Il est vrai que l’assassinat de ce randonneur a bouleversé, tous clivages confondus, la France entière. Et a permis à l’Algérie, après dix ans d’accalmie précaire, de se retrouver dans la fournaise des médias internationaux. Oubliée la « concorde civile », vendue par Abdelaziz Bouteflika, oublié le « qui tue qui » dont la formule faisait le miel des éditorialistes. Maintenant, 18 ans après le massacre des moines de Tibehirine, sur lequel la justice française continue d’enquêter, l’Algérie est à nouveau black-listée par le Quai d’Orsay pour les touristes Français. Après l’appel de l’Etat islamique à tuer « les méchants et sales français » par tous les moyens, le message a été reçu 5 sur 5 par l’opinion publique comme le résume le caricaturiste du journal Sud-Ouest avec le dessin d’un couteau ensanglanté qui s’attaque à la tour Eiffel. Les liens historiques, humains et économiques entre Paris et Alger mettront longtemps à cicatriser cette nouvelle blessure « barbare » comme l’a dit l’influent imam de Drancy, Hassen Chalgoumy qui considère que « tous les musulmans de France sont des Hervé Gourdel ».

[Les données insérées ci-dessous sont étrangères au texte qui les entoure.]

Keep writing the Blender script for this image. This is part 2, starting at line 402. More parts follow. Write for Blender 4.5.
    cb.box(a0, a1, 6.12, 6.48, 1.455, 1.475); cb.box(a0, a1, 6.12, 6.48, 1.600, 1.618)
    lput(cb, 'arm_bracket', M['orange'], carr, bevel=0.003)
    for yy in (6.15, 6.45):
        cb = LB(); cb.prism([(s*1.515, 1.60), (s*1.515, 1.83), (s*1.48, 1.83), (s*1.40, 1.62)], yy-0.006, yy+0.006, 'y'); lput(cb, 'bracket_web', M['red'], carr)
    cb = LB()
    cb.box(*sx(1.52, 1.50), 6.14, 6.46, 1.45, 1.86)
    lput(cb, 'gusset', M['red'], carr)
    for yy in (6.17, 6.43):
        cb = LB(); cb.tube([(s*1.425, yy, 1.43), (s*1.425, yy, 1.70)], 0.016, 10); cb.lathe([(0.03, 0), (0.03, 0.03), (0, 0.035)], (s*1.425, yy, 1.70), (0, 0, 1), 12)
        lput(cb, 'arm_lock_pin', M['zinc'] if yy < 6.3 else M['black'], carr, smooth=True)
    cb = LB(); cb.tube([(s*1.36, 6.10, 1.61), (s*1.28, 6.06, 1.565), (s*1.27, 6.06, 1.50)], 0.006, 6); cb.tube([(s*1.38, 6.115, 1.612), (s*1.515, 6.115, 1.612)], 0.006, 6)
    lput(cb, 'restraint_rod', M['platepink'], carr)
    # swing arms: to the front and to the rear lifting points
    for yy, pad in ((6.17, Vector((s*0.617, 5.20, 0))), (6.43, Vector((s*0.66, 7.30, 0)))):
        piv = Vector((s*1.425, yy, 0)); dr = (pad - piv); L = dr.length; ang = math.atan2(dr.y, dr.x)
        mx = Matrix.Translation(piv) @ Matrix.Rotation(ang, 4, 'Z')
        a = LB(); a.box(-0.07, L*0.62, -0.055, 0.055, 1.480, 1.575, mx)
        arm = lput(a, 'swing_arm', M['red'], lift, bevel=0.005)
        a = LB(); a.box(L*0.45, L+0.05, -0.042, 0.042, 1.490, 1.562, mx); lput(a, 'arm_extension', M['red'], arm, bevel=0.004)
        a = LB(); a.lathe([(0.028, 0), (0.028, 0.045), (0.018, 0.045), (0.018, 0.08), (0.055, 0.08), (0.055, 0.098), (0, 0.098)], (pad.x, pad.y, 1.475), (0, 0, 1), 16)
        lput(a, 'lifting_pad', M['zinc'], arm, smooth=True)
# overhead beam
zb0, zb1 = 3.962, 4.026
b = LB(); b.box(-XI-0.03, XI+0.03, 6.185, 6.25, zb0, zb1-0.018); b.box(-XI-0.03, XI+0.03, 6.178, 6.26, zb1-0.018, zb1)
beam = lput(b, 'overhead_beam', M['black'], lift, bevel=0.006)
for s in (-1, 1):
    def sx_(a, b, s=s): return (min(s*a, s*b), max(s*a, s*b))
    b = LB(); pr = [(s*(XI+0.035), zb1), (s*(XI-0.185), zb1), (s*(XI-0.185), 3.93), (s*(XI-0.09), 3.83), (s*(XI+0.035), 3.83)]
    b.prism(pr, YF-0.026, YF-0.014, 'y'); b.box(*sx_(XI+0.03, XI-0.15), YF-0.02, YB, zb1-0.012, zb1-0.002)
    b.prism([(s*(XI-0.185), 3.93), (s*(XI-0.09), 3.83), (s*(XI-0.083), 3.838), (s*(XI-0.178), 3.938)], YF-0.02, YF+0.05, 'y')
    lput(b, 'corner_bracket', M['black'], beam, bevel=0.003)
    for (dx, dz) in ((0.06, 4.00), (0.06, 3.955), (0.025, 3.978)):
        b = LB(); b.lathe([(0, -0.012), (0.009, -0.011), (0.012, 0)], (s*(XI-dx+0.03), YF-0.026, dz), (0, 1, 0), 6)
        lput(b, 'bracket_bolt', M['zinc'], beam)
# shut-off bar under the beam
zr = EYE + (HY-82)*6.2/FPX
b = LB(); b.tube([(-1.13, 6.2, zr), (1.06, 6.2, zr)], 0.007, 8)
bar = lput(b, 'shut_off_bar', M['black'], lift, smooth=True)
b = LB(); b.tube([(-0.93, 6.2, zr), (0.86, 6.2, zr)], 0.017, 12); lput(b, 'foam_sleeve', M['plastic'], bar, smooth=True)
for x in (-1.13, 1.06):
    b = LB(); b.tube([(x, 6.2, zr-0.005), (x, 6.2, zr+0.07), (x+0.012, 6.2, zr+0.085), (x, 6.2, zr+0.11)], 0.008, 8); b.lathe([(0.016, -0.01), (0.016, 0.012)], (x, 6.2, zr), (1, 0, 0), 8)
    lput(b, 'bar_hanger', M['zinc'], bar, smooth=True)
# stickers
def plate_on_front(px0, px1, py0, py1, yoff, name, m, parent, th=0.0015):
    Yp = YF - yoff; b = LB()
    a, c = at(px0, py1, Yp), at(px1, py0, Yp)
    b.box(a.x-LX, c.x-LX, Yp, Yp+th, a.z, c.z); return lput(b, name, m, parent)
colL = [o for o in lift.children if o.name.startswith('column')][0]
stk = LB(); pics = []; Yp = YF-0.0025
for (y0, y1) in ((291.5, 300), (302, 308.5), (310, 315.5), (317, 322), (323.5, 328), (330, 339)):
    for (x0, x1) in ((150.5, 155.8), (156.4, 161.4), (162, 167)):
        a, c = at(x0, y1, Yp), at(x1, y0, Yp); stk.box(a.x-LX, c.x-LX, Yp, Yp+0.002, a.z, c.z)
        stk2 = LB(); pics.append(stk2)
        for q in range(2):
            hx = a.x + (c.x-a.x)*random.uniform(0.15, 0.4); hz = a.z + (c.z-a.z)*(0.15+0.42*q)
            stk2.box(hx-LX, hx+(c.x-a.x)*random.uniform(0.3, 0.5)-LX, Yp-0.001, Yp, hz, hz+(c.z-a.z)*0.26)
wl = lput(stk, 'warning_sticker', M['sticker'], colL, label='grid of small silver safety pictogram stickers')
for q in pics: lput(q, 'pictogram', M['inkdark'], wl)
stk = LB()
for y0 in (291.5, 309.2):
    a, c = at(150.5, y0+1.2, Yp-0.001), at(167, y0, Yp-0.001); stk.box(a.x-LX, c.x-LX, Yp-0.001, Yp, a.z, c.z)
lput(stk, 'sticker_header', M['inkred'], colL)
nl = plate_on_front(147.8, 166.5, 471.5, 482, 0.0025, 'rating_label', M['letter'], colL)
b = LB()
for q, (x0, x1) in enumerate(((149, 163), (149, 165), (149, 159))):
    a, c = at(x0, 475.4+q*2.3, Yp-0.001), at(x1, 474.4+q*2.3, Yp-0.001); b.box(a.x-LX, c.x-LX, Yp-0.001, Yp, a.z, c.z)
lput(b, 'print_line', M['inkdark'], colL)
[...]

Les origines de cette rechute de l’embrasement du monde arabe sont anciennes et diverses. Le soutien inconditionnel de l’Administration américaine à Israël, le fiasco sanglant irakien de George W . Bush, les atermoiements de Paris et Washington avec Bachar El Assad, le grand méchant loup d’hier et le nouvel allié clandestin d’aujourd’hui.. On notera à ce sujet que le l’ex-futur candidat à l’Elysée, Nicolas Sarkozy n’a pas mentionné une seule fois ce conflit protéiforme dans les 45 minutes de discours que le service publique audiovisuel lui a accordé pour annoncer sa candidature. Or, il est aussi évident que tant pour le Maghreb que l’Afrique subsaharienne son règlement de compte personnel avec Mouammar Kadhafi est à l’origine de ce chaos et du pillage du trésor de guerre qui a suivi la chute du guide.
Mais, et c’est encore plus regrettable, des pays musulmans complètement étrangers à cet embrasement vont en payer les conséquences. Pas moins de trente pays sont désormais sur la liste rouge de « vigilance renforcée » du Quai d’Orsay dans ses fameux « conseils aux voyageurs ». Pourquoi le Maroc ? Pourquoi le Burkina Faso ? Pourquoi le Niger ? Pourquoi l’Egypte ? L’ensemble du monde musulman pourrait être concerné par cette mise en garde, et on en est pas loin, puisque même la Malaisie et l’Indonésie sont sur la liste. De Bali à Assouan, des milliers de citoyens pacifiques qui vivent du tourisme vont encore en payer le prix. La France, elle, ne paye plus ses rançons pour faire libérer ses otages. Mais le « choc des civilisations » qui, diplomatiquement n’existe pas s’est matérialisé avec la décapitation de quatre otages. Le terrorisme et la bestialité ont encore de beaux jours devant eux.